PRESS: What's the worst job
you had to do before becoming famous.
MR: I had some bad jobs, but they didn't
seem that bad. I was a waitress, a salad bar girl at
the Ponderosa, a checkout girl at a grocery
store.
PRESS: What do you think
about Chivalry these days?
MR: I heard that chivalry was dead, but I
think it's just got a bad flue. It's sort of around
in a way that it's so rare when it happens, it's so
exciting when it happens. In the past 20 years
there's been a lot of mixed signals how men and women
can relate to one another. As soon as women have
gotten a certain amount of confidence in the work
place ... acts of chivalry seem less like
condescension and more like polite gestures of
respect. It's not just a lack on the part of men,
it's an inability to receive on the part of
women.
PRESS: What's it like to read
about yourself in the tabloids?
MR: I had so many mixed feelings, it was
very painful. My lawyers thought a lot of the stuff
was actionable and I'd have to decide should we sue
or just go on. It was a catch 22 situation because
neither Dennis or I are ever going to talk about the
reasons for our divorce ... it was all left to
supposition. It's just par for the course, it's just
the fame game anyway.
PRESS: Perhaps that's a
reason for this boxing thing?
MR: (Laughs) I've never taking anyone
else's definition of myself as myself, so it wasn't
as devastating as it could have been. I can't go
around to every person who's ever read a tabloid and
go, (silly desperate voice) "This is the real story."

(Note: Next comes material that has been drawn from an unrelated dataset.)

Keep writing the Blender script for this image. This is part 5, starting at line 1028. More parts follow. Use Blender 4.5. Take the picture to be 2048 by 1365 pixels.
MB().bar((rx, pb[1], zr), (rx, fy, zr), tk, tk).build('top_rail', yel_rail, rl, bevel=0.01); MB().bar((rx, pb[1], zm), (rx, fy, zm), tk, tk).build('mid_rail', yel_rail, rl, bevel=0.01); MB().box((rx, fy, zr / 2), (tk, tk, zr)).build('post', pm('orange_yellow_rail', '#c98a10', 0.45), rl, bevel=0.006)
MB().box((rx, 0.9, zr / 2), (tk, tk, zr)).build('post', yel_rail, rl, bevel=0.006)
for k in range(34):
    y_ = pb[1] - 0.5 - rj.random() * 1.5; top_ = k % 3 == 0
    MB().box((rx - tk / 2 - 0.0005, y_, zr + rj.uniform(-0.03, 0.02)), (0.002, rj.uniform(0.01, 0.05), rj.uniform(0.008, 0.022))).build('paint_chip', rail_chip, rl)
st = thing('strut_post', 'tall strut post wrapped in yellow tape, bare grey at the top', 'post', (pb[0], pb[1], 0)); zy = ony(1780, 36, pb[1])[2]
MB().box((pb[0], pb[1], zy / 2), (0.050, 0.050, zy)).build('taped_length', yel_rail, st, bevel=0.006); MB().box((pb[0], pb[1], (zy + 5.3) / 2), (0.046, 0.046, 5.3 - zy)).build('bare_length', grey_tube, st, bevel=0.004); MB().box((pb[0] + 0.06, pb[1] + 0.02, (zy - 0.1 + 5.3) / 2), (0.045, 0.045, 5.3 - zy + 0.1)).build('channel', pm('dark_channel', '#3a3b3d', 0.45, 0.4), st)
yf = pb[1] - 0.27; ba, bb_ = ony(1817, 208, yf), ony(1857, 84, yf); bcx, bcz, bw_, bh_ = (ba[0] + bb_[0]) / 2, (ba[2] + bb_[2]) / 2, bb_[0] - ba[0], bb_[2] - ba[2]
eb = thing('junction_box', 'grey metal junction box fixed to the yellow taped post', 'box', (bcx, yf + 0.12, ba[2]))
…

I can't make all those calls. You get very humbled by
it, it's just going to go on, there's nothing I can
do.
PRESS: And doing this
film?
MR: I was grateful because I was surrounded
by really lovely people at a very hard time in my
life... so I was grateful to have this job.
Hugh Jackman enters with a
big smile, joking a bit with a fellow Aussie
journalist at the table.
PRESS: How do you deal with
this new attention?
HJ: It hasn't really manifested yet,
Leopold is such a great character, but let's be clear
here, I'm certainly no Leopold in life. I mean, I
grew up with English parents and my father being very
English in terms of manners at the table etc.
etc..... Lots of rules, specifically the English that
came to Australia who were middle class, they're the
ones that aspired to be upper class. We had all of
that growing up. I'd go around to my friends' houses
and none of my friends wanted to come to mine because
it was so formal. So I kind of revolted against it.
And now I'm doing this movie and etiquette coaching
really made me love it. It's an art form. It's a
system of treating the other person as more important
than yourself. It's the opposite about what I
thought. I thought manners were all about shutting
you up and keeping you quite.
PRESS: How have those lessons
effected your real life?
HJ: My wife likes it .. she's getting a few
more flowers these days ... but she still yells from
the [bathroom] "Put that toilet seat down, Leopold!"
(Laughs all around). But it's fading these days, I'm
going back to how I was.
PRESS: And the British
accent?
HJ: The accent is weird for Australians to
put on because upper class English in my childhood,
generally, were always the bad guy or the "wally" and
somehow not the guy you liked, not the charming
leading man. When I first put on the accent, I felt a
little silly.
PRESS: How about the fame
from X-Men?
HJ: Three years ago I was on stage in
London, I had no idea what X-Men was going to do for
me. Now, I'm just worried about my right for my child
to grow up as a kid. Other than that, I just go with
it as it comes.
PRESS: Will your son follow
your lead?
HJ: I don't think I'll encourage him. Deb's
adamant ... she's worked on enough films with child
actors ... "ah no, at school, but not professionally,
not till he's older. " [She says.]
RA: At what age did you start
acting?
HJ: Five. I actually graduated as a
journalist though - radio. I love radio. I love the
portability of it. At fifteen I really wanted to be a
talk show host.
Director/co-writer James
Mangold
About actors:
JM: Being true means you have to bring a
piece of yourself along with you. About his contribution as co-writer:
JM: In the original script, Kate was a
scientist at a laboratory that had a time machine. I
was the one that made Kate an executive...there was
no JJ. Liev's character didn't exist. About making films:
JM: It's all about the characters... It's
what I hope unites my movies is that they're all kind
of earnest -- maybe overly earnest, I do like being a
guy who wears his heart on his sleeve.